Foreword by Matthew Fox
Hampton Roads, 2022, 253 pp., $19.95, p/b – ISBN 978-1-64297-041-8

Over the past 30 years, Neil has written a series of revelatory books on the Aramaic spirituality of Jesus, opening up new depths of meaning and subtlety in his teachings. As also in the Gnostic Gospels, Jesus comes across primarily as a wisdom teacher and way-shower for us to follow in his path. Matthew Fox points out in his foreword that ‘much too much of religious language has become rote’, while Yeshua’s original Aramaic words are charged with spirit and touch the heart directly. Moreover, some key Christian concepts emerge re-energised from this study, and this transmission can speak to us across time concerning the perennial challenges of the human condition. As Neil observes, ‘relationship, love, knowledge, work and purpose still claim our main attention.’ We still exist between the polarities of heaven and earth, light and darkness, self and other, but we also have/are consciousness (Light) and the capacity to know at different levels.

Neil explains that our small self is naphsha, while the force behind it and ‘the ultimate source of “I-ness” is ruha, literally free flowing breath always connected with the source of reality Alaha as the soul— hence Jesus stating that I am in the Spirit (Father in John, Abwun in Aramaic) and the Spirit is in me reciprocally. This is the key insight and realisation/gnosis of all the great mystics and is channelled through the heart. At the time of Jesus, people felt themselves less separate and individual than we do now, which corresponds to the three evolutionary phases in Owen Barfield referred to by Neil as original participation, separation and individuation, and final participation which Jesus himself attained and which is an essential remembrance for contemporary integration and spiritual well-being (interestingly, to be tempted is to forget). Neil provides many contemplative exercises to help readers in this respect.

The main text begins with beautiful explanations of the Lord’s Prayer and the Beatitudes. Here forgetfulness is also equated with unripeness, while ripeness—tubw —is a blessed state of being fully present with eyes to see and ears to hear: ‘ripe are those who dissolve their small selves within breath, they live in the shimmering “I can” of nature and the cosmos.’ (p. 50) Peace as shlama is touching the source of everything, remembering ‘both our shared origin and our shared impermanence’ (p. 61): ‘a deeper connection with our soul (ruha) opens us to the vision and power (malkuta) of Reality itself’ (p. 65) and trust in its [lamp of] guidance. The Beatitudes in Luke warn about wilful unripeness, while also showing how this can be overcome and a state of balance reached where we can remain awake and shine our light through works of service and love.
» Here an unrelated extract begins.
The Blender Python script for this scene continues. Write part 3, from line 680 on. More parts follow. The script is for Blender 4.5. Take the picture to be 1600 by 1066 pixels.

Darkness and light represent not knowing and knowing, while blood in Aramaic ‘can also mean wine, juice, sap, or essence.’ (p. 138) Jesus invites his followers ‘to fuse yourselves with what I’m saying’ so as to learn his way, which reminded me of passages in the Gospel of the Beloved Companion where he says that following his words is the way, the truth and the life rather than he as a person as fundamentalists would interpret the ‘I am’ sayings in John. The challenge for us is to live as an individual ‘in a fully ripe way in time and space, in the community of humanity and nature, while also constantly connected to the timeless Reality.’ (p. 145) To return to the ruha is to find silence and repose represented by Shekinah, ‘the “settling” or “dwelling” of the divine presence or ina’na [also abiding].’ (p. 149) Neil explains that ‘the small self exists to be a mirror to reflect the Only Self.’ (p. 150) This is attained through a breath of focused emptiness and ripe direction expressing both individuality and the universality of ‘always connected’. Yeshua speaks from within that Reality, the ruha ‘embedded within and connecting all beings.’ (p. 172)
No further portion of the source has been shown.